Print

[Kren]

Kren

kren needs homework help =O

well, in chemistry class we are seeing Physics stuff, eventhough it's odd, i need to know how to get c m and ΔT from the next forumla pleassee!!

Q = m c ΔT

Q =heat energy
m = mass
c = specific heat
ΔT = temperature

It is the formula for specific heat. so please help Kren !!

[4Sword]

4Sword

Re: kren needs homework help =O

Well, I did this last year.  First you figure out which has the greatest temperature, for this is the one that loses heat.  This can be denoted as +Q (loss of heat), and the one that has a heat increase is denoted as -Q.  So, the loss of heat is equal to the heat gain (+Q = -Q).  You may be thinking, what the !@#$%, they cancel out, but you would be wrong, sort of.  Set up the formula like this:

+Q = -Q   //Heat lost equals heat gained
mC(T₀-T_F) = mC(T₀-T_F)//The right side of the equation is negative because you take the inital temperature minus the final temperature and get a little number minus a big number (which equals a negative number).

You end up solving for the T_F or anything you are looking for I guess.

[Kren]

Kren

Re: kren needs homework help =O

hmm I understanded all until this part :

mC(T0-TF) = mC(T0-TF)//The left side of the equation is negative because you take the inital temperature minus the final temperature

i see no difference between the left and right <-< well, what i need to know is how to get c m and T
like..  M = C T Q (it's just an example so im sure it is wrong) and such on i know this stuff is really easy, just to pass one to the other side, but im confused for various reasons ...

[4Sword]

4Sword

Re: kren needs homework help =O

The difference is that you have two substances.  For example, if we had ice and water (I think their caloric values are different), by putting the ice in the water, the ice gains heat and the water loses heat.

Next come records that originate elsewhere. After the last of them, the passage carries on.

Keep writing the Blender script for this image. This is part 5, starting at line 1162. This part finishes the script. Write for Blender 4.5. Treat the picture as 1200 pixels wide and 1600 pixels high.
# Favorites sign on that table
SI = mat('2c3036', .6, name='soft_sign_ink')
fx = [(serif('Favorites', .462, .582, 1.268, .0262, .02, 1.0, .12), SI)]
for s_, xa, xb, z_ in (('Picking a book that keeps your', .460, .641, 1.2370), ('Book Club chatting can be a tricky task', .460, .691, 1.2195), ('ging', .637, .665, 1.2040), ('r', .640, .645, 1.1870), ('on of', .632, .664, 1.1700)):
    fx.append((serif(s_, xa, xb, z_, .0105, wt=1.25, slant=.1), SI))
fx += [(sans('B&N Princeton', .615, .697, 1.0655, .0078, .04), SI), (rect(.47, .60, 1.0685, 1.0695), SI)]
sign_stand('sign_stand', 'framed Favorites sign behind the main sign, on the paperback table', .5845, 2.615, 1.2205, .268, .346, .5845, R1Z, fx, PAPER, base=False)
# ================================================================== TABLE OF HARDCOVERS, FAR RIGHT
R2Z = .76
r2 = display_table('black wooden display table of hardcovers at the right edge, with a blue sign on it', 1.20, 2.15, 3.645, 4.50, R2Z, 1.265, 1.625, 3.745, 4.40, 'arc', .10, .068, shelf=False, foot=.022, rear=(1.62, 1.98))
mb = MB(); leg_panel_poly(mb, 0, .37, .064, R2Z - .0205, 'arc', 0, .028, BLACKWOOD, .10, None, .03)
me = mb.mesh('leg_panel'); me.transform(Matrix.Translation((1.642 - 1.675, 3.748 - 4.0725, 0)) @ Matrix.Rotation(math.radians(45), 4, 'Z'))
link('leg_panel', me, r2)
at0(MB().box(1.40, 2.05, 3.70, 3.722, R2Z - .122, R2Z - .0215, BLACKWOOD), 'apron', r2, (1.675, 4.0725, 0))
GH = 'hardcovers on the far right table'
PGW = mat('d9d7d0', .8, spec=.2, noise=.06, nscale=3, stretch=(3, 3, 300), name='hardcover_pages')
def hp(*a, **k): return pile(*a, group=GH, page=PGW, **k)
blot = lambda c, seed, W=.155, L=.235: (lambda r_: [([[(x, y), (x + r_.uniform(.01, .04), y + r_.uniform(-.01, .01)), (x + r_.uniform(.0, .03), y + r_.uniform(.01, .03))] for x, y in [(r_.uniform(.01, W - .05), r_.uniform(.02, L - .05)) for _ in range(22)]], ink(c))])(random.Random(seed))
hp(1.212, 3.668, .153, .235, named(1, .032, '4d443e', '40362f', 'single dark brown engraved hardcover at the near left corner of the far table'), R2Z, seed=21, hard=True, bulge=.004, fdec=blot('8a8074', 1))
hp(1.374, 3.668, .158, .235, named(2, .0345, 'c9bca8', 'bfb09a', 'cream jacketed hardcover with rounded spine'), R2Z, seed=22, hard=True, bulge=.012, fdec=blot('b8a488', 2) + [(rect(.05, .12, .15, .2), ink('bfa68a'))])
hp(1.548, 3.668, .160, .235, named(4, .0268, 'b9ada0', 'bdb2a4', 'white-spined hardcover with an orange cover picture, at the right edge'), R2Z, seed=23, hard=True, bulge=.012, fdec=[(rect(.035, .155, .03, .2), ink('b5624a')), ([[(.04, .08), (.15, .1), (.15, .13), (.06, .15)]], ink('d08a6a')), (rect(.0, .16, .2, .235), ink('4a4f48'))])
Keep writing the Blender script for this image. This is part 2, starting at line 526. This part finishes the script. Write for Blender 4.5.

mCΔT =  mCΔT   //  Let us say that the left side is water and the right is ice, now let us look at the change in temperature values alone.
(50-40) and (40-50)

When trying to do the equation, it helps just to leave it in mCΔT form.  Leave both parts on their respective sides until the end of your problem.

[Kren]

Kren

Re: kren needs homework help =O

hmm good theory.. let me try it here..
3) If 50 J of heat are applyed to 10 g of Fe. How much will the temperature rise?
Q= 50 J
g= 10 g
ce = .449 J/G C

mCΔT =  mCΔT 
(10 g)(.449) ΔT = (10 g)(.449) ΔT
4.49 ΔT = 4.49 ΔT
then? what <.< erm <-< really hard, well the main reason i don't know this is because that day i can't see thanks to the stupid liquid in my contact lense, so i was just hearing >-<
4 swords I really appreciate your help, i didn't know that your technique existed

[4Sword]

4Sword

Re: kren needs homework help =O

Oh, I am kind of dumb.  Sorry, I was thinking about how to to have one substance added to another.  Your problem is a lot easier.  All you are looking for then is ΔT which is the change in temperature itself.  So:

Q=mCΔT
50=10(.449)ΔT
50=4.49ΔT
ΔT~11.13585746102449888641425389755

[Kren]

Kren

Re: kren needs homework help =O

so the formula is
q/g* c = T
right ?!
yay thanks alot dude! you really helped me a bunch!
thats what I needed to know :D:D:D!! buy I owe you a something if you ever need a sprite just tell me :d!!

[4Sword]

4Sword

Re: kren needs homework help =O

It is fine, I do these things for free. 

But, if I were you, I would just leave the formula as Q=mCΔT.  That way you do not have to try to remember formulas for specific things, but rather you can just use one formula and "plug" things in.  Your equation would be fine, the only thing wrong is that "T" should be "ΔT" because it is a change in temperature and not the actual temperatures themselves.  So, Q/(m*C)=ΔT; make sure to have your parathesis in if you are using a graphing calculator.  Since that sample question you were asking was only asking for the "change in temperature", you are solving for ΔT alone.  Just remember that ΔT itself is actually (T₀ - T_F).